[START Material for this task]

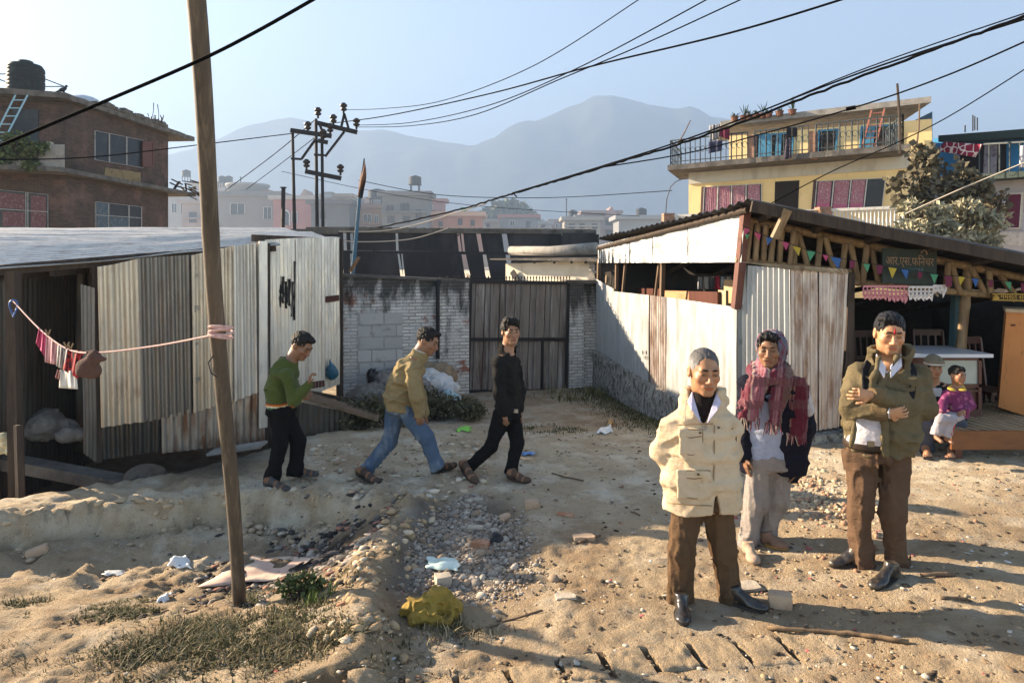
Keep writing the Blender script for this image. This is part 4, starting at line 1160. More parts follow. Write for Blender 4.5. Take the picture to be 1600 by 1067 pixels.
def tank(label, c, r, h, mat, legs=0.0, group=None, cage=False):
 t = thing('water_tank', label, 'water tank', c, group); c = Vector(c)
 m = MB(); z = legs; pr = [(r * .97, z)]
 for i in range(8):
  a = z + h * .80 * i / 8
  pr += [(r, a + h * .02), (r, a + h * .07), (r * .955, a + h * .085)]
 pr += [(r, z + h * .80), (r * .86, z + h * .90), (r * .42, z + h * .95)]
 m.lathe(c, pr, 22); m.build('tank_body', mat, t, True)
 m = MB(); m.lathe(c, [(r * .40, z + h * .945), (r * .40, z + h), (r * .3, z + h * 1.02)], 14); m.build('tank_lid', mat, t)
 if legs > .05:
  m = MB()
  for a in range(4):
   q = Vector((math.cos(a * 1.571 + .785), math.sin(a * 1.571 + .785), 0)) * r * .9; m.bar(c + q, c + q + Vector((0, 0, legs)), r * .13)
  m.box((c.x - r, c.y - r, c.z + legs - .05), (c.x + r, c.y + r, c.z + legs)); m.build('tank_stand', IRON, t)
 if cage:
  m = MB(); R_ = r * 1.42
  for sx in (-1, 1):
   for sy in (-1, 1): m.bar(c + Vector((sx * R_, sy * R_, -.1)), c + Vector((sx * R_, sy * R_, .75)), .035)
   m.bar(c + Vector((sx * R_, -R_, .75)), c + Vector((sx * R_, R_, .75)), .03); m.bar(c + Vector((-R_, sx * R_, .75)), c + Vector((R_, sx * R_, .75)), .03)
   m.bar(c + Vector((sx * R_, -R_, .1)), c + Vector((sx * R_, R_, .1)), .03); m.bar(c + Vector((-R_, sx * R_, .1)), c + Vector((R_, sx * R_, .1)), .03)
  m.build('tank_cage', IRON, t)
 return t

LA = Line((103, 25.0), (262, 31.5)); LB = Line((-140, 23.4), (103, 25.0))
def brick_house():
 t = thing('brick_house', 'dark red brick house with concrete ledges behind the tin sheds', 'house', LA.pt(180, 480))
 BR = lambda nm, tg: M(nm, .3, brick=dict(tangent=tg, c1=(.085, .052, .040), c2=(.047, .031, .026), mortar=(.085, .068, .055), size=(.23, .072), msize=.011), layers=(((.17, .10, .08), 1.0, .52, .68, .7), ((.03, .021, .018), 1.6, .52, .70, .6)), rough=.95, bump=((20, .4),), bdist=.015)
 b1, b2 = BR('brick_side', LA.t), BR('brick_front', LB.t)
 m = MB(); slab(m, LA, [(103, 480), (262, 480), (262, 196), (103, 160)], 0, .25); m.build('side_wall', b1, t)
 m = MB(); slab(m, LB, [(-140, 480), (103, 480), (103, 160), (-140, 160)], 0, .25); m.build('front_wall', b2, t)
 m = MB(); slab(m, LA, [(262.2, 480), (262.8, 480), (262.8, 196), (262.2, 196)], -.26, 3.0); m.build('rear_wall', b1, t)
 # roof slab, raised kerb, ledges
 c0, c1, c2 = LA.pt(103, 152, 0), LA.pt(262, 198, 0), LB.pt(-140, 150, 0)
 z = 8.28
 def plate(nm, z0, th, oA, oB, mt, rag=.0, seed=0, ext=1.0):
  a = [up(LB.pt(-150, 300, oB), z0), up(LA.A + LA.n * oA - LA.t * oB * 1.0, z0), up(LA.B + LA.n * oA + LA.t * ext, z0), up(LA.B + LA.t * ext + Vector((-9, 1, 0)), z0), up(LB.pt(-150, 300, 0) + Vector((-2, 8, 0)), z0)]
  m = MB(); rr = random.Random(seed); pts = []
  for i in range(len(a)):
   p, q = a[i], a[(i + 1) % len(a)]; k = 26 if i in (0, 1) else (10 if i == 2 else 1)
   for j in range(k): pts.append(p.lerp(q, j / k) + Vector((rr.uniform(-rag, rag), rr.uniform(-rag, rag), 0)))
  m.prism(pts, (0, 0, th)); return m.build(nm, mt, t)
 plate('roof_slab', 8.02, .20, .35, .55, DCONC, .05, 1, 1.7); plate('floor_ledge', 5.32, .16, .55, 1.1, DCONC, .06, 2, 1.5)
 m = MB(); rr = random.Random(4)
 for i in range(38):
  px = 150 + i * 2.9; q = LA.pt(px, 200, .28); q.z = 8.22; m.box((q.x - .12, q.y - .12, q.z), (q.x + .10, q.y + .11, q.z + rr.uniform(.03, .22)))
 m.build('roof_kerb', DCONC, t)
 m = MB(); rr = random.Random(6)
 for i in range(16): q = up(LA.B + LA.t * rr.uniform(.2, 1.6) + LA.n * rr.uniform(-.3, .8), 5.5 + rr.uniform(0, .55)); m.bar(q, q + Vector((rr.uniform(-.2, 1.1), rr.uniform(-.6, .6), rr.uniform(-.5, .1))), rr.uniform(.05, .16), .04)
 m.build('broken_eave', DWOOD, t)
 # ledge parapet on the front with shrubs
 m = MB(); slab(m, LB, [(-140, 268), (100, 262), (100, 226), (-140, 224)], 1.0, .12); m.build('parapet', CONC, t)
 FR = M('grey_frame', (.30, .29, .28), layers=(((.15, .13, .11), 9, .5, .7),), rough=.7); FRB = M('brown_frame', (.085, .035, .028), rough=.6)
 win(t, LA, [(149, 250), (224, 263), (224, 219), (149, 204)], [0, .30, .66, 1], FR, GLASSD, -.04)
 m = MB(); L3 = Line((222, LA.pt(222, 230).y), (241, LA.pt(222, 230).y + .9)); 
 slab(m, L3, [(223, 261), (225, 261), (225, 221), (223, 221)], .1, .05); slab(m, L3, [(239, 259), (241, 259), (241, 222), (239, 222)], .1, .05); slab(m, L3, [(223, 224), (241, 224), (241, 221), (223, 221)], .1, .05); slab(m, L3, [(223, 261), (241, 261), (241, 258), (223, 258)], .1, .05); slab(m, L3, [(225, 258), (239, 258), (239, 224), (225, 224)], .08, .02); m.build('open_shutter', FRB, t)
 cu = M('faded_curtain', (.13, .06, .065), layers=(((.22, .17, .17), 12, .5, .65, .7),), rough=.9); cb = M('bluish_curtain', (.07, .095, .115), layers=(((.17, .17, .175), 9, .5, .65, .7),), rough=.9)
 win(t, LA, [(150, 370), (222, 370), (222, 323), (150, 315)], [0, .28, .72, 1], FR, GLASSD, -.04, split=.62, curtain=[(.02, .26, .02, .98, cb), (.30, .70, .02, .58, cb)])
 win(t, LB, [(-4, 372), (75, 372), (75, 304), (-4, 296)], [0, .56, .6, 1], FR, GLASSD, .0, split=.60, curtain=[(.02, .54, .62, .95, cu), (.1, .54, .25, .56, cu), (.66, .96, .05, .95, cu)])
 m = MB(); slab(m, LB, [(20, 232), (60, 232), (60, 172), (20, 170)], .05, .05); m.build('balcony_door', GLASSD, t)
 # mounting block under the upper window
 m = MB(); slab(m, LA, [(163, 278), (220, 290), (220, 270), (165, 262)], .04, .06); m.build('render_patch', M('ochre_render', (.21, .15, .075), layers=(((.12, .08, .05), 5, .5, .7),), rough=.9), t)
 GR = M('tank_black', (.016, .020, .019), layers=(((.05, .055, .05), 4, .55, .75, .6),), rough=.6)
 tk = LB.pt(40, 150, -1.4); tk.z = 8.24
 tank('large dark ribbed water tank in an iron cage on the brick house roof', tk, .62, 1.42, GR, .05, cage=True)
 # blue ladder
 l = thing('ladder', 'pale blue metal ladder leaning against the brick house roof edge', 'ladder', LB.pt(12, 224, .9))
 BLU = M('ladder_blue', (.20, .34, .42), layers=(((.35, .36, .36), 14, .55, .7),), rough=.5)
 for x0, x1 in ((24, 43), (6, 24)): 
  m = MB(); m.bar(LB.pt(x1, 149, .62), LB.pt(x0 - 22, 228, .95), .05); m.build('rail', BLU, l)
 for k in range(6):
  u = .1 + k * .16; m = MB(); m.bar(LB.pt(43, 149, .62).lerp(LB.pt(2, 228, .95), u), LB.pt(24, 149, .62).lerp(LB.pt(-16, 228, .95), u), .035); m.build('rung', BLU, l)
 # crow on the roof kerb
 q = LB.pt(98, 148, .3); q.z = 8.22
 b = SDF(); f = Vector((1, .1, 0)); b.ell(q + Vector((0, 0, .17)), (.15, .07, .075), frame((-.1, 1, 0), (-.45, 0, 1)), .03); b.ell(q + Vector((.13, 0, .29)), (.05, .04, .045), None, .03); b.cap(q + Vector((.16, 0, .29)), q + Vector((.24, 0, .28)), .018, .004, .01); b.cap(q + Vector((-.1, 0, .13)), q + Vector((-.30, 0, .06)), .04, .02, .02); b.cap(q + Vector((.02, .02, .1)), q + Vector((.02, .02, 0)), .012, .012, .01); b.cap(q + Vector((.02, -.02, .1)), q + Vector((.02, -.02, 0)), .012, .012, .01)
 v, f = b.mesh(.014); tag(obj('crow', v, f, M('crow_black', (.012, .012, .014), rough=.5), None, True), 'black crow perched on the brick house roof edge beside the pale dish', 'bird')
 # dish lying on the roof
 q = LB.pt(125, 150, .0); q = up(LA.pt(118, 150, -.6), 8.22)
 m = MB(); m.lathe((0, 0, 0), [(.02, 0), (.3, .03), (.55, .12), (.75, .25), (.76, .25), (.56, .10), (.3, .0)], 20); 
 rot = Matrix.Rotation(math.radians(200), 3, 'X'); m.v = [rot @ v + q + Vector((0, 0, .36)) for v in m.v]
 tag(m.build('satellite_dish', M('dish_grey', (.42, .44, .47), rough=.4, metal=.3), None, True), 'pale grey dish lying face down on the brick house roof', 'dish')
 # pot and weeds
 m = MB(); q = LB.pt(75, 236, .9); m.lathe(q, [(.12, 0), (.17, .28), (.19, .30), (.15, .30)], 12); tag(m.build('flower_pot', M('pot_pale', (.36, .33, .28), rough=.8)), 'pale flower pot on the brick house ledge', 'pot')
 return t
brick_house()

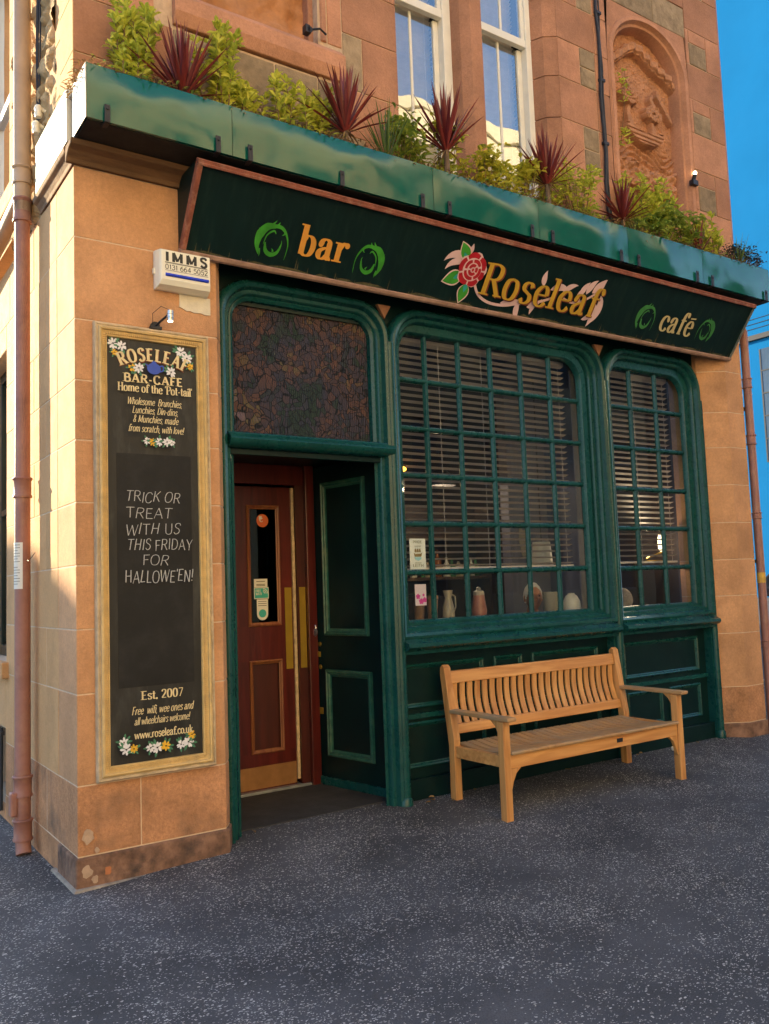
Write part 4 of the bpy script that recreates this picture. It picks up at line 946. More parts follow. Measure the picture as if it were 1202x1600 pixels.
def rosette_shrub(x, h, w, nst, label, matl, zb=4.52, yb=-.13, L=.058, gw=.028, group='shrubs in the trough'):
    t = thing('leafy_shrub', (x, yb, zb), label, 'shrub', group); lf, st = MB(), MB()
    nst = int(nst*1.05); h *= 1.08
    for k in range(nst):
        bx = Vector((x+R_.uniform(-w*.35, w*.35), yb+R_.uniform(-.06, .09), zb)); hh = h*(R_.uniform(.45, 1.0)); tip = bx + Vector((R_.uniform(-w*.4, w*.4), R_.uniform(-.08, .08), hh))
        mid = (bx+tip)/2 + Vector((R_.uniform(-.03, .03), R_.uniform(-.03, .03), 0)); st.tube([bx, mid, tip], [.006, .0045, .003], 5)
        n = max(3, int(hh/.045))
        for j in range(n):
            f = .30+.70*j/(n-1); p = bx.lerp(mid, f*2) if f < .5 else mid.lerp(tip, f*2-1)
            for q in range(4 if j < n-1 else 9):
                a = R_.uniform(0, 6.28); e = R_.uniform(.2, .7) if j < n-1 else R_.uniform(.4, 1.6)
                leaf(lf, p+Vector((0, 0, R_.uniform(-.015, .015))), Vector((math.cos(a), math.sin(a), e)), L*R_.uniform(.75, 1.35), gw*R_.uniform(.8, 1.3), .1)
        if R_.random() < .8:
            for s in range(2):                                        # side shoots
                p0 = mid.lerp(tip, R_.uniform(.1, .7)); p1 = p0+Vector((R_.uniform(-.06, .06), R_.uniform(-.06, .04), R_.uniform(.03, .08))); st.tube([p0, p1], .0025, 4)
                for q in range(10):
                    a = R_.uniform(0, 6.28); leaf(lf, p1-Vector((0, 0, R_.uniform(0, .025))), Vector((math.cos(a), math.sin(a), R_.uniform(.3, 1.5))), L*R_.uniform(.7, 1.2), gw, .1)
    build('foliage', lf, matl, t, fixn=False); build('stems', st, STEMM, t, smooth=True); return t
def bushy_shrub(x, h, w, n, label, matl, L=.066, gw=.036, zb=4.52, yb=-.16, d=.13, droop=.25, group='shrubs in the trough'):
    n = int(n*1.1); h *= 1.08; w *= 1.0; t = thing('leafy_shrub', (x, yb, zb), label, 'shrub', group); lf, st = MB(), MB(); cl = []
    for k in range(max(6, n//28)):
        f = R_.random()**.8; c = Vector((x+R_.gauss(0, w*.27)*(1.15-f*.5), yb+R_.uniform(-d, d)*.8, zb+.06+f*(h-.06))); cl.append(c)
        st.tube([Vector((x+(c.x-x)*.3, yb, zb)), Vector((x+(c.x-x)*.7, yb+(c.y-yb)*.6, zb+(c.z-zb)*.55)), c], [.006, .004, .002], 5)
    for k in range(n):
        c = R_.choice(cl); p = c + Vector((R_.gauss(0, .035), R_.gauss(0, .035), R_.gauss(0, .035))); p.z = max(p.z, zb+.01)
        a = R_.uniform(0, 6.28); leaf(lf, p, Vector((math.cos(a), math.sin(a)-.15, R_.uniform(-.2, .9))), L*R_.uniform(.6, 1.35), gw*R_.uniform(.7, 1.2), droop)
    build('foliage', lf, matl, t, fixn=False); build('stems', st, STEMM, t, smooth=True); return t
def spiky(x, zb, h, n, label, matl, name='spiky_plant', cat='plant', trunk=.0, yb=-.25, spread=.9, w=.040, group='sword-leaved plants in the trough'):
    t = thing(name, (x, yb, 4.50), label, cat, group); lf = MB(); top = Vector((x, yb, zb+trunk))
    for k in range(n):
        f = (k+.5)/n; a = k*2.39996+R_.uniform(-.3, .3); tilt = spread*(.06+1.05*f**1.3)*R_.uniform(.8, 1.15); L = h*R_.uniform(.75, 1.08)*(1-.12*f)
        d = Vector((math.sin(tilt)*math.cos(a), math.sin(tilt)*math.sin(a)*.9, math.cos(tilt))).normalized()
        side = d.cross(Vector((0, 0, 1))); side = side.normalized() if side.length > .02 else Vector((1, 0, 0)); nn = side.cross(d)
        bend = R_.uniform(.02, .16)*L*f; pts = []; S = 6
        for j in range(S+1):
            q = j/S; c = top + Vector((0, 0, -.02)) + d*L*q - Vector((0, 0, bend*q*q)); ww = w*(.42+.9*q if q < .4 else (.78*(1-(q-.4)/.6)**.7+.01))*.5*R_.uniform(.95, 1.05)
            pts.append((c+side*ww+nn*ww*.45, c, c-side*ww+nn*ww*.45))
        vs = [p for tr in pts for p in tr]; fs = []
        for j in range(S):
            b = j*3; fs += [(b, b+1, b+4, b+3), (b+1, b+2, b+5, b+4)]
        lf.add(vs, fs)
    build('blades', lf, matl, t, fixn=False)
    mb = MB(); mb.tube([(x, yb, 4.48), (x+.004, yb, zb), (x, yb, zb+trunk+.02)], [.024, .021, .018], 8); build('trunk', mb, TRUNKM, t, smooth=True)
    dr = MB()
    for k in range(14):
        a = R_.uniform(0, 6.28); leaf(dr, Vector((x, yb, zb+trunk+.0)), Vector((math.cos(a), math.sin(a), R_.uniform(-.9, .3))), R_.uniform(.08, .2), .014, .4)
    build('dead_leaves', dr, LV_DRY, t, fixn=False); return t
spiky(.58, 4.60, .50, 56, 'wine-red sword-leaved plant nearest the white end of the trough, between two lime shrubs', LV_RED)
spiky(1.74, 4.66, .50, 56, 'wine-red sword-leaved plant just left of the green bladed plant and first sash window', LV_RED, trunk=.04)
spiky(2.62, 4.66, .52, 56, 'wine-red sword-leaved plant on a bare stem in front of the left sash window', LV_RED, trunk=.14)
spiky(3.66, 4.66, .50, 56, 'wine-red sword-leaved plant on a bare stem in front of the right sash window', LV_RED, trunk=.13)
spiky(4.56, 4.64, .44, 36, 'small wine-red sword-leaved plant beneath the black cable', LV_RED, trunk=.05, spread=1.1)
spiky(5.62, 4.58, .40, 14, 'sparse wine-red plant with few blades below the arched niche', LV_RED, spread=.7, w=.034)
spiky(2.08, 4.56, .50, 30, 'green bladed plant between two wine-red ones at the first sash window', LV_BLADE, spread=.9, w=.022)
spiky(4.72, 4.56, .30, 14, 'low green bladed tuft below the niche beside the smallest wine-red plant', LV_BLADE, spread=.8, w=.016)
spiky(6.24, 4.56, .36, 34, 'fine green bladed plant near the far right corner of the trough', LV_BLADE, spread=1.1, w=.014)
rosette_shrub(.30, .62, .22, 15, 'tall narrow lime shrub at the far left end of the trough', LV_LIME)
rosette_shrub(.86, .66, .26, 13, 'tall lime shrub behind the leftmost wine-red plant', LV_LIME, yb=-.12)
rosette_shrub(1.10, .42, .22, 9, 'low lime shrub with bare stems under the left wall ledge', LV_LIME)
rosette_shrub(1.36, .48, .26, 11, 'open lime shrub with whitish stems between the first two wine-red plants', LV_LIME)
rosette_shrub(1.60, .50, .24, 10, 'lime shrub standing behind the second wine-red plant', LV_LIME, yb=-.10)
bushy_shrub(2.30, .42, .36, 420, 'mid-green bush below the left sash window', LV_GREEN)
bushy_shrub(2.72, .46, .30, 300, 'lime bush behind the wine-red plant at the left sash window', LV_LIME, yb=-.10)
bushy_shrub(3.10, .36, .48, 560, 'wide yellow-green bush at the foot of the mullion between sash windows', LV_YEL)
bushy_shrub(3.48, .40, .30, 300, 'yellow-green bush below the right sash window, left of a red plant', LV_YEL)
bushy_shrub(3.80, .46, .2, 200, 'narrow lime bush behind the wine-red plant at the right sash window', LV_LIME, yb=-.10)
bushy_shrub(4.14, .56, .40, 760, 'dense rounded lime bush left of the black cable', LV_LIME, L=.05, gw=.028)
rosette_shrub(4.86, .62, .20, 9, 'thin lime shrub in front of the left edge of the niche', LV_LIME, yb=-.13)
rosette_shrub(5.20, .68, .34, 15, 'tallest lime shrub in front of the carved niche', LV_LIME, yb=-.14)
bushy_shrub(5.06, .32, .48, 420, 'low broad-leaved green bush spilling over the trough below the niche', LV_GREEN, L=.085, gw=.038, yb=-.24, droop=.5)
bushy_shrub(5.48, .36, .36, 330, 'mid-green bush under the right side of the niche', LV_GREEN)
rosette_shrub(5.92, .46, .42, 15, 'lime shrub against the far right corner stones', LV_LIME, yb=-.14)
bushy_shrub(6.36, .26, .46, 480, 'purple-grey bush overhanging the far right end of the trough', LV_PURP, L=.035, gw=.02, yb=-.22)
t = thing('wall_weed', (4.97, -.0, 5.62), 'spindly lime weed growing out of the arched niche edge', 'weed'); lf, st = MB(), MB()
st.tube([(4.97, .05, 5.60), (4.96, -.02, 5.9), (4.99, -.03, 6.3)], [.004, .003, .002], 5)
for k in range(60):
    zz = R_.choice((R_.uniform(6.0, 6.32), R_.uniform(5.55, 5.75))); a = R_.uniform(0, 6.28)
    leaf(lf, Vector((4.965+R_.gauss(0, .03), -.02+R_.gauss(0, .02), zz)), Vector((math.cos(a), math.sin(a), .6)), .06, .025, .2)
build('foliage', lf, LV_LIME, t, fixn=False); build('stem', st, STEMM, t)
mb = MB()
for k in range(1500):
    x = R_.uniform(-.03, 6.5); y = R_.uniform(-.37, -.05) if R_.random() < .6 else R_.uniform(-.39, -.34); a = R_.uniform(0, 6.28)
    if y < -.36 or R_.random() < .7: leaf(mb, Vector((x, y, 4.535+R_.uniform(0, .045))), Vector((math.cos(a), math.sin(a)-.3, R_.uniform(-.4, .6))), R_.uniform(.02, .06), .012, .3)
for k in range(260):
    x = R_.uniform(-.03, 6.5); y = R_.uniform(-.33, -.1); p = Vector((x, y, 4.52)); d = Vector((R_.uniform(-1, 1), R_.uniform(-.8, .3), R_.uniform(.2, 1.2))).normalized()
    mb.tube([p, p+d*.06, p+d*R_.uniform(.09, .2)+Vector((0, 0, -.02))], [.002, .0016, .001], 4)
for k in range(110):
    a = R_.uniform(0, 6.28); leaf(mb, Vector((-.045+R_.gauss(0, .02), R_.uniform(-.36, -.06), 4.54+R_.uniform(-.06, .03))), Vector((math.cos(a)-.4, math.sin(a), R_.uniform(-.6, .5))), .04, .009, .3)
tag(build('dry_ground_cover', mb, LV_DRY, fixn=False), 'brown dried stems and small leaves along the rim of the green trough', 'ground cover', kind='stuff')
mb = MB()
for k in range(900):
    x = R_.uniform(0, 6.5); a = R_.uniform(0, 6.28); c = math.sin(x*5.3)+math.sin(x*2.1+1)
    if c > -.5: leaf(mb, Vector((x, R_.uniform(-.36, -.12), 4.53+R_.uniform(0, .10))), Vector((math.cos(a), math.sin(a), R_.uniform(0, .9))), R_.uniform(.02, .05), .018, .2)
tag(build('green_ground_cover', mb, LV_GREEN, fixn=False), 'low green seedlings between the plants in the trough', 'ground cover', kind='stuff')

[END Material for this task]

Short problem. Copy each line of the listing that contains the string "More".

Full answer.
Keep writing the Blender script for this image. This is part 4, starting at line 1160. More parts follow. Write for Blender 4.5. Take the picture to be 1600 by 1067 pixels.
Write part 4 of the bpy script that recreates this picture. It picks up at line 946. More parts follow. Measure the picture as if it were 1202x1600 pixels.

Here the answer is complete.